A scatenare una competizione tanto feroce da non avere nulla da invidiare alle forme più deteriori di antagonismo maschile, è stata la posta in giuoco, “il giocattolo” che ognuna ha cercato di rubare all’altra.
Lo scopo? Impadronirsi, appropriarsi, di ciò che qualcuna è supposta possedere ma che non può permettersi di possedere senza scatenare, nell’altra, il fantasma della propria irriducibile mancanza (supposta).

Il tentativo fatto con la Lettera Care compagne non è miseramente fallito, è stato semplicemente abortito ad opera di donne.
A che pro? Ci si chiede.
_ E quali sono, ora, le prospettive all’orizzonte per coloro che, come schegge impazzite, ce l’hanno messa tutta per affossare un’iniziativa che, in condizioni diverse, avrebbe forse potuto crescere e aprire nuovi spazi ad altre donne?
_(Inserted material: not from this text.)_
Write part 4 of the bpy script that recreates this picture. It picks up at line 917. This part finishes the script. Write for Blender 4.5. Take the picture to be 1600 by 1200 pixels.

Per tutte quelle che, decise a rigettare la violenza da parte dell’uomo, sono ancor più determinate nel condannarla quando questa viene esercitata da donne che dichiarano di combatterla?
_ Sapranno costoro farsi carico – dopo l’agone per rubarsi il giocattolo (il maternage della Manifestazione) – del suo “quasi-fallimento”, peraltro ammesso, con un clamoroso autogoal, da una di loro?

Non è troppo presto per dire che già si sente, a clamore spento, il suono sinistro del potere performativo delle parole: di parole che in tutta fretta hanno già ficcato nel dimenticatoio della rimozione quanto accaduto, per inventare una realtà inesistente.
Eppure, chissà…forse quella Lettera non è stata, in fin dei conti, un “peccato” d’ingenuità ma l’inizio di un processo di verifica dello stato reale (e non virtuale) delle relazioni esistenti fra i gruppi di donne di questa città, il genere di logica che le governa, la loro inadeguatezza alle trasformazioni avvenute nel tempo, il loro stato di salute.
Per poter liberamente scegliere come e con chi proseguire e – sic stantibus rebus – dire, alla fine: Grazie NO.